Introduction

There are several approaches corporations use to define their annual EHS audit schedule. Traditional approaches have included a fixed rotational approach and auditing target sites on a fixed timing schedule (i.e. once /3 years or once/5 years). This time-fixed approach requires companies to ‘right-size’ their audit resources based on the physical expanse of their operations. This approach can be demanding on resources and might not create value-added results. With ever-increasing demands on company resources, there is growing interest in a risk-based approach in selecting corporate sites to be audited. A risk based audit approach allows companies to understand the current risks and the effectiveness of the current in-place controls at their sites that are present the most risk. Additionally, a risk-based approach allows management to ‘target’ their resources to specific operations to assess and evaluate risk.

For a corporation with varied facility operations and processes, a fixed audit rotation schedule might not adequately reveal current risks or reveal them in a timely way. A physically large site, with complex processes, employing hundreds of employees and having multiple environmental permits, may present a significantly greater risk level when compared to a physically small site of twenty employees, with simple process and few environmental permits or impacts. The fixed rotation schedule would apply the same amount of resource (i.e. a 2 week audit once every 3 years) to both sites. When a corporation has tens or hundreds of sites around the world, or has operations that vary significantly site to site, auditing based on risk versus a fixed rotation audit schedule can be an effective way to successfully apply the company's EHS auditing resources in identifying and evaluating risk.

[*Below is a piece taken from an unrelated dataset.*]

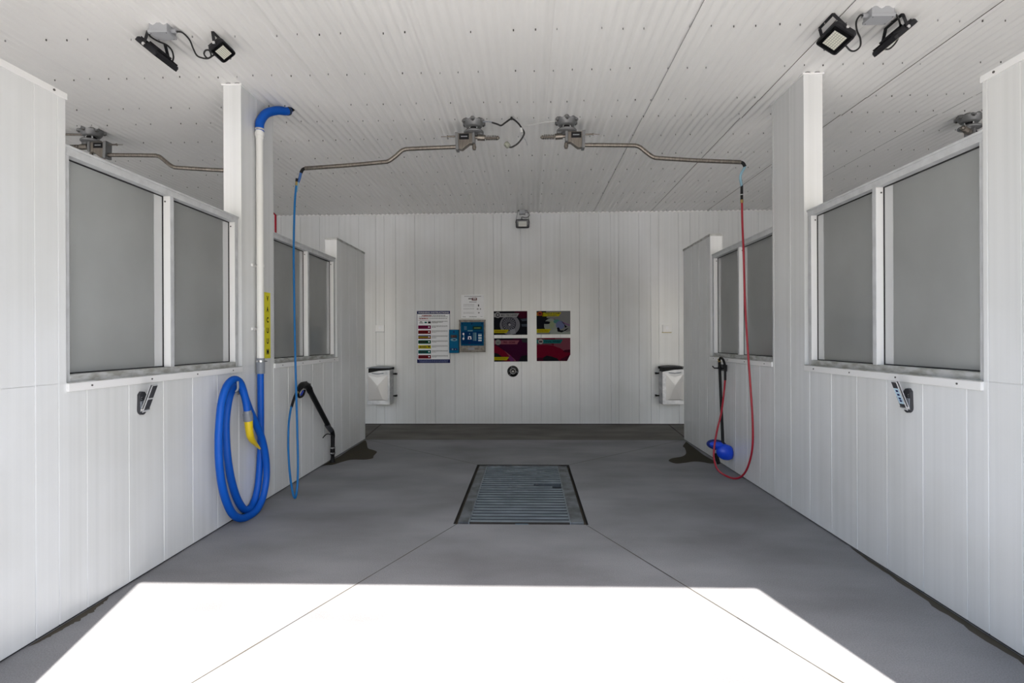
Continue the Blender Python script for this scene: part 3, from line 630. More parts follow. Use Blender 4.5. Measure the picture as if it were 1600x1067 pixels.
# ================================================================== MAT CLAMPS
def clampm(X, s, y, z, label, sticker):
    t = thing('mat_clamp', label, 'mat clamp', (X, y, z), 0, 'floor mat clamps on the walls')
    b = MB(); pts = []
    for k in range(13): a = PI*k/12 + PI; pts.append((.034*math.cos(a), -.035+.034*math.sin(a)))
    pts += [(.034, .055), (.018, .075), (-.012, .08), (-.030, .062)]
    P = [(X - s*.001, y + a, z + c) for a, c in pts]; Q = [(X + s*.016, y + a*.93, z + c) for a, c in pts]; N = len(P)
    b.add(P + Q, [tuple(range(N)), tuple(reversed(range(N, 2*N)))] + [((i+1) % N, i, i+N, (i+1) % N+N) for i in range(N)], SLATE); b.build('base_plate', t)
    b = MB(); b.box((X + s*.014, y-.026, z-.045), (X + s*.022, y+.026, z+.02), CUFF)
    for k in range(3): b.cyl((X + s*.015, y - .018, z+.015+.014*k), (X + s*.021, y - .018, z+.015+.014*k), .004, CHROME, n=8)
    b.build('rubber_pad', t)
    M = Matrix.Translation((X + s*.024, y, z-.05)) @ Matrix.Rotation(s*math.radians(21), 4, 'Y')
    b = MB(); b.box((-.004, -.027, 0), (.004, .027, .185), ALU, M); b.box((-.010, -.027, 0), (.010, -.0245, .185), BINM, M); b.build('lever', t, bevel=.001)
    b = MB(); b.box((-.0065 if s > 0 else -.0045, -.025, .095), (.0045 if s > 0 else .0065, .0265, .178), SLATE, M); b.box((s*.004-.002, -.024, .02), (s*.004+.002, .0265, .085), SLATE, M); b.build('grip_pad', t)
    if sticker:
        b = MB(); M2 = M @ Matrix.Translation((s*.0068, 0, .095)); b.box((-.0005, -.022, -.055), (.0008, .022, .045), mat('sticker_pale_blue', (.50, .68, .80), .5), M2)
        for dz in (.022, -.002, -.026, -.042): b.box((-.001, -.010, dz), (.0014, .010, dz+.012), NAVY, M2)
        o = b.build('sticker', t); o['label'] = 'pale blue printed sticker'
    b = MB(); b.cyl((X + s*.03, y-.032, z-.035), (X + s*.03, y+.032, z-.035), .007, CHROME, n=10); b.build('hinge_pin', t)
clampm(XL, 1, 3.32, 1.10, 'dark grey floor mat clamp under the window on the same side as the vacuum hose', False)
clampm(XR, -1, 3.30, 1.115, 'dark grey floor mat clamp with a pale blue sticker under the window', True)

# ================================================================== FLOODLIGHTS
def floodlight(label, c, nx, W=.31, H=.19, group='ceiling floodlights', leds=True, face=None, off=0.0):
    """c: centre; W along Y; nx: horizontal part of the facing direction (in X) or face vector"""
    n = Vector(face) if face else Vector((nx, 0, -math.sqrt(1-nx*nx)))
    long_ = Vector((0, 1, 0)) if not face else Vector((1, 0, 0))
    up = n.cross(long_).normalized()
    R = Matrix((long_, up, n)).transposed().to_4x4(); M = Matrix.Translation(c) @ R
    t = thing('floodlight', label, 'floodlight', c, 0, group)
    r_ = .026; cor = []
    for (sx, sy) in ((1, 1), (-1, 1), (-1, -1), (1, -1)):
        for k in range(5):
            a = math.atan2(sy, sx) - PI/4 + PI/2*k/4; cor.append((sx*(W/2-r_) + r_*math.cos(a), sy*(H/2-r_) + r_*math.sin(a)))
    N = len(cor)
    def slab(mb, k0, z0, k1, z1, m):
        A = [M @ Vector((a*k0, c_*k0, z0)) for a, c_ in cor]; B_ = [M @ Vector((a*k1, c_*k1, z1)) for a, c_ in cor]
        mb.add(A + B_, [tuple(reversed(range(N))), tuple(range(N, 2*N))] + [(i, (i+1) % N, (i+1) % N+N, i+N) for i in range(N)], m)
    b = MB(); slab(b, .94, -.022, 1, -.010, CHAR); slab(b, 1, -.010, 1, .016, CHAR)
    b.box((-W*.22, -H*.28, -.044), (W*.22, H*.28, -.020), CHAR, M)
    for k in range(9): b.box((-W*.42 + W*.84*k/8 - .002, -H*.40, -.032), (-W*.42 + W*.84*k/8 + .002, H*.40, -.020), CHAR, M)
    b.build('housing', t)
    lw, lh = W*.62, H*.58
    b = MB(); b.box((-W*.44, -H*.42, .0145), (W*.44, H*.42, .0175), BLACKG, M); b.build('glass', t)
    b = MB(); b.box((-lw/2, -lh/2, .0172), (lw/2, lh/2, .0186), LENS, M)
    if leds:
        for i in range(6):
            for j in range(8): b.cbox((-lw/2 + lw*(j+.5)/8, -lh/2 + lh*(i+.5)/6, .0190), (lw/8*.6, lh/6*.45, .0012), LED, M)
    b.build('led_panel', t)
    # U bracket up to the ceiling
    cz = ZC - .014; b = MB(); q = .55
    base = Vector((c[0], c[1], cz)) + (Vector((0, 0, 0)) if face else Vector((off, 0, 0)))
    pe = [M @ Vector((sx*(W/2 + .008), 0, 0)) for sx in (-1, 1)]; pc = [base + long_*(sx*W*.34) for sx in (-1, 1)]
    def strap(p, r, wid=.022, th=.004):
        d = (r-p).normalized(); sd = long_.cross(d).normalized() * wid/2; th_ = d.cross(sd).normalized() * th/2
        vs = [p+sd+th_, p-sd+th_, p-sd-th_, p+sd-th_, r+sd+th_, r-sd+th_, r-sd-th_, r+sd-th_]
        b.add(vs, [(0,3,2,1),(4,5,6,7),(0,1,5,4),(1,2,6,5),(2,3,7,6),(3,0,4,7)], CHAR)
    b.cbox(base + Vector((0, 0, .004)), (.024 if not face else W*.7, W*.7 if not face else .024, .005), CHAR)
    for p, r in zip(pc, pe): strap(p, r)
    b.build('bracket', t)
    for sx in (-1, 1):
        b = MB(); b.cyl(M @ Vector((sx*(W/2+.004), 0, 0)), M @ Vector((sx*(W/2+.018), 0, 0)), .011, CHROME, n=12); b.build('bolt', t)
    return t, M
c1 = PX(246, 85, Z=3.595); c2 = PX(347, 79, Z=3.62); c3 = PX(1306, 60, Z=3.60); c4 = PX(1397, 60, Z=3.605)
floodlight('black ceiling floodlight turned edge-on to the left bay beside a grey junction box', c1, -.64, W=.26, off=-.005)
floodlight('small black ceiling floodlight above the vacuum post, lens towards the middle bay', c2, .60, .18, .125, off=-.032)
floodlight('black ceiling floodlight with rows of LEDs showing, above the right tall panel', c3, -.55, .25, .17, off=-.065)
floodlight('black ceiling floodlight turned edge-on to the right bay beside a grey junction box', c4, .64, W=.26)
cb = PX(816.5, 349.5, Y=9.20)
floodlight('small black floodlight hanging in front of the back wall just below the ceiling', tuple(cb), 0, .235, .15, leds=False, face=(0, -.93, -.36), group=None)
def jbox(label, c, size, glands, group='junction boxes'):
    t = thing('junction_box', label, 'junction box', c, 0, group)
    x, y, z = c; sx, sy, sz = size; z1 = ZC - .012
    b = MB(); b.box((x-sx/2, y-sy/2, z1-sz*.7), (x+sx/2, y+sy/2, z1+.004), JBOX); b.build('box', t, bevel=.004)
    b = MB(); b.box((x-sx/2-.004, y-sy/2-.004, z1-sz), (x+sx/2+.004, y+sy/2+.004, z1-sz*.7), JBOX)
    for a in (-1, 1):
        for d in (-1, 1): b.cyl((x+a*(sx/2-.01), y+d*(sy/2-.01), z1-sz-.001), (x+a*(sx/2-.01), y+d*(sy/2-.01), z1-sz+.004), .004, SCREW, n=8)
    b.build('lid', t, bevel=.003)
    for a in glands:
        b = MB(); b.cyl((x+a*sx/2, y, z1-sz*.45), (x+a*(sx/2+.035), y, z1-sz*.45), .016, JBOX, n=12); b.build('gland', t)
j1 = PX(254, 47, Z=3.70); jbox('grey junction box between the two floodlights near the vacuum post', tuple(j1), (.13, .10, .065), (-1, 1))
j2 = PX(1373, 22, Z=3.70); jbox('grey junction box between the two floodlights above the right tall panel', tuple(j2), (.15, .10, .065), (-1, 1))
j3 = PX(816, 329, Z=3.70); jbox('small grey junction box above the back wall floodlight', (j3.x, 9.18, 3.70), (.10, .10, .07), (1,))
def cable(label, pts, r=.006):
    b = MB(); b.tube(catmull(pts, 8), r, CABLE, 8); tag(b.build('light_cable'), label, 'cable', 'floodlight cables')
zj = ZC - .045
cable('black cable snaking from the junction box to the small floodlight by the vacuum post', [Vector((j1.x+.09, j1.y, zj)), PX(285, 51, Z=3.69), PX(296, 62, Z=3.68), PX(302, 76, Z=3.67), PX(308, 87, Z=3.66), PX(318, 91, Z=3.65), PX(326, 91, Z=3.64), PX(330, 87, Z=3.63), PX(327, 79, Z=3.63), PX(321, 79, Z=3.64), PX(319, 85, Z=3.64), PX(325, 91, Z=3.63), PX(334, 86, Z=3.625)])
cable('black cable curving from the junction box behind the edge-on floodlight by the left bay', [Vector((j1.x-.05, j1.y-.02, zj-.01)), PX(236, 50, Z=3.69), PX(234, 56, Z=3.68), PX(246, 64, Z=3.67), PX(260, 70, Z=3.67), PX(268, 78, Z=3.66), PX(271, 88, Z=3.64), PX(270, 95, Z=3.62)])
cable('black cable drooping from the junction box to the LED floodlight above the right tall panel', [Vector((j2.x-.10, j2.y, zj)), PX(1344, 24, Z=3.68), PX(1338, 34, Z=3.67), PX(1339, 48, Z=3.66), PX(1344, 60, Z=3.65), PX(1344, 72, Z=3.64), PX(1337, 79, Z=3.63), PX(1329, 79, Z=3.62), PX(1321, 71, Z=3.61)])
cable('black cable drooping from the junction box to the edge-on floodlight by the right bay', [Vector((j2.x+.10, j2.y, zj)), PX(1401, 24, Z=3.68), PX(1406, 36, Z=3.66), PX(1406, 52, Z=3.65), PX(1400, 66, Z=3.64), PX(1390, 76, Z=3.63), PX(1381, 77, Z=3.61)])
cable('short black cable loop from the junction box to the back wall floodlight', [Vector((j3.x+.08, 9.18, zj)), PX(826, 333, Y=9.15), PX(827, 337, Y=9.15), PX(822, 340, Y=9.15), PX(816, 339, Y=9.17), PX(815, 341, Y=9.2), Vector((cb.x, 9.22, cb.z+.07))])

# ================================================================== BACK WALL ITEMS
Yw = YB - .0008
class Sheet:
    """flat printed board on the back wall; local coordinates 0..1, y down"""
    def __init__(s, x0, y0, x1, y1, th=.004, base=PAPER, Y=None):
        Yp = YB if Y is None else Y
        a, c = PX(x0, y0, Y=Yp), PX(x1, y1, Y=Yp); s.x0, s.x1, s.z1, s.z0, s.Y, s.th = a.x, c.x, a.z, c.z, Yp, th
        s.b = MB(); s.b.box((s.x0, Yp, s.z0), (s.x1, Yp-th, s.z1), base); s.k = 1
    def P(s, u, v, k): return (s.x0 + (s.x1-s.x0)*u, s.Y - s.th - .0005*k, s.z1 - (s.z1-s.z0)*v)
    def poly(s, pts, m, k=1): s.b.flat([s.P(u, v, k) for u, v in reversed(pts)], m) if s.area(pts) < 0 else s.b.flat([s.P(u, v, k) for u, v in pts][::-1], m)
    def area(s, pts): return sum(a[0]*c[1]-c[0]*a[1] for a, c in zip(pts, pts[1:]+pts[:1]))
    def rect(s, u0, v0, u1, v1, m, k=1): s.poly([(u0, v0), (u1, v0), (u1, v1), (u0, v1)], m, k)
    def disc(s, u, v, ru, rv, m, k=1, n=24): s.poly([(u+ru*math.cos(2*PI*i/n), v+rv*math.sin(2*PI*i/n)) for i in range(n)], m, k)
    def text(s, t, u, v, h, w, m, k=3, bold=.0): s.b.text(t, s.P(u, v, k), (1, 0, 0), (0, 0, 1), h*(s.z1-s.z0), m, width=w*(s.x1-s.x0), bold=bold)
    def scribble(s, u0, u1, v, m=INKG, k=2, h=.006, gap=.25):
        u = u0
        while u < u1:
            L = random.uniform(.02, .055); s.rect(u, v-h, min(u+L, u1), v+h, m, k); u += L + .012
    def done(s, name, label, cat, group=None): return tag(s.b.build(name), label, cat, group)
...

Over the last 5 years a corporate assessment team has developed a risked-based audit site-selection process. The process has been found effective in leading to assessment of sites that have presented EHS risk to the corporation. In addition, the risk based audit approach has created additional benefits including; creating an organizational focus on EHS risk versus strictly compliance, prioritizing efforts and resources based on risk, creating effective site self-assessments. This risk based focus approach has continued to improve sustainability and accountability. As sites and corporations continue to drive down injury incidents and rates a risk based approach defines where resources should be applied. It's important to remember that the absence of injury does not mean the absence of risk.